China’s netizen nationalists hope Trump’s conviction brings unrest

by Admin
China’s netizen nationalists hope Trump’s conviction brings unrest

The conviction of former U.S. President Donald Trump on Thursday for falsifying business records to cover up a hush money payment ahead of the 2016 election quickly became one of the hottest topics on Chinese social media.

Trump’s conviction became the most searched topic on Chinese social media platform Weibo and search engine Baidu on Friday morning in China. On short-video platform Douyin, TikTok’s China-based sister application, it also landed among the five most searched topics.

While views varied, many Chinese netizens posted they hope the verdict by a New York jury, which found Trump guilty on 34 felony counts, will cause unrest in the U.S. between the former president’s supporters and opponents.

Although as president, Trump took a series of punitive measures against China in areas such as technology and trade, some Chinese netizens felt that his conviction was unfair and repeated unfounded claims by his supporters that the verdict was political persecution from U.S. President Joe Biden and the Democratic Party.

“The Democrats’ tactics are really low,” one Weibo user under the name Little Rabbit and Evil Cake commented on the news.

Other netizens stood by the guilty verdict, declaring Trump’s conviction his own doing.

“If you do too much evil, you will be killed by yourself,” one user under the name Gray Wolf with White Fur wrote on Weibo.

But many Chinese netizens were less interested in the verdict than the unrest they hoped it would cause in the U.S.

“Trump supporters quickly mobilize and occupy Congress,” said one Weibo user in a call for a repeat of the January 6, 2021, storming of the U.S. Capitol by Trump supporters trying to stop the 2020 election from being certified.

Those who stormed the Capitol were repeating Trump’s claim, without evidence, that Biden cheated in the election.

Former US President Donald Trump arrives to speak at a news conference at Trump Tower, May 31, 2024, in New York.

A Chinese nationalist commentator named Lu Kewen insulted Trump’s supporters in a post that hoped they resort to violence.

“Put Trump in jail and wait for the fuming rednecks to draw their guns,” he wrote.

His was not the only call for violence in the U.S. that as of Friday morning had not been removed from Chinese social media, despite the ability of Beijing’s Great Firewall internet censors to quickly delete posts by China’s own critics and domestic calls for unrest.

“Fast forward to the new Civil War. I want to see rivers of blood!” another user under the name Wearing Red Clothes wrote.

But there were also more analytical comments from Chinese netizens.

Chinese economist Hong Hao posted on his Weibo that Trump’s trial is not conducive to the stability of American society.

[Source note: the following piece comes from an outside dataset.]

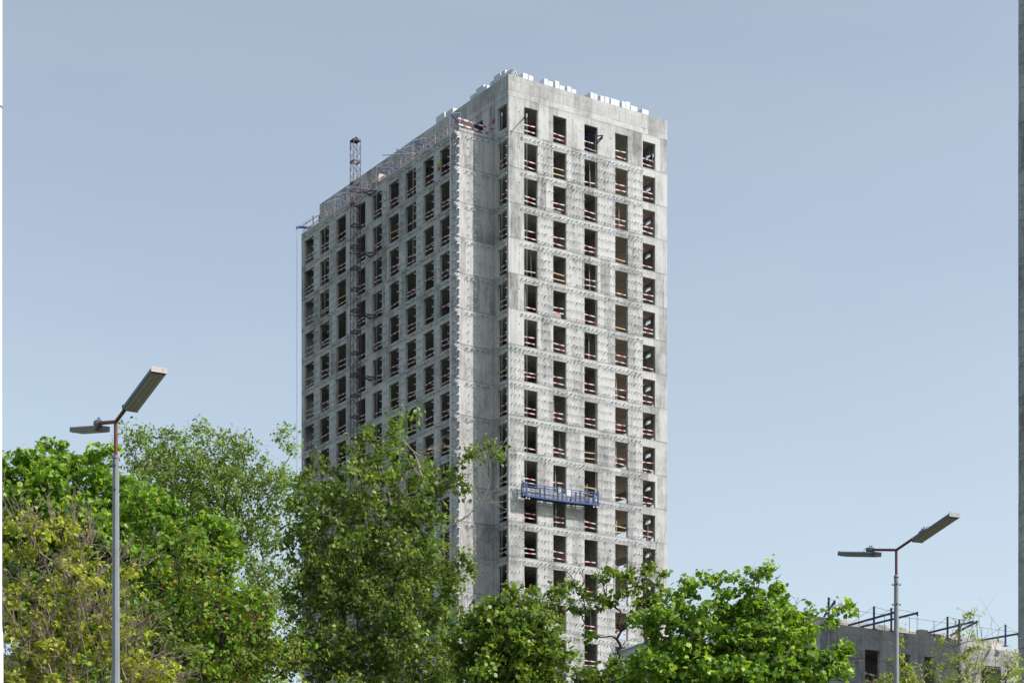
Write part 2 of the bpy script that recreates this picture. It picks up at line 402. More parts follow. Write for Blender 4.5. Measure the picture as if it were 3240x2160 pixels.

“The biggest issue in the United States right now is not allowing a criminal to run for president. Rather, politicizing the judicial process in these Trump cases has shaken the foundation of the rule of law in the United States,” he said.

During the 2016 election, Trump’s former lawyer, Michael Cohen, paid adult film actress Stormy Daniels $130,000 in exchange for her silence about a sexual encounter she said she had with Trump in 2006. Such payments are not illegal and are called hush money.

Trump was found guilty of falsifying company business records to conceal the reimbursement paid to Cohen. Trump denies the encounter with Daniels or that anything illegal occurred.

Trump on Thursday railed against the jury’s verdict and said, without presenting any evidence, that the trial was rigged.

“We have a judge who’s highly conflicted. He happens to be corrupt. It’s the worst confliction that anybody’s seen. Nobody has ever seen anything like it,” he said.

A spokesperson for the White House Counsel’s Office responded, saying only, “We respect the rule of law.”

Trump is scheduled to be sentenced on July 11, just days before the Republican National Convention in Milwaukee, Wisconsin. Despite the conviction, Trump is expected to be the Republican presidential nominee for the election on November 5.

Trump on Friday said he would appeal the conviction and repeated unfounded claims that the trial was rigged.

Biden on Friday said the verdict showed “the American principle that no one is above the law was reaffirmed” and said it is “reckless, is dangerous, it’s irresponsible for anyone to say this (trial) was rigged just because they don’t like the verdict.”

When asked at a regular Chinese Foreign Ministry briefing Friday if Trump’s conviction would prevent him from visiting China, if reelected in November, or present any other difficulties for China-American relations, spokesperson Mao Ning declined to comment, calling it a U.S. domestic affair.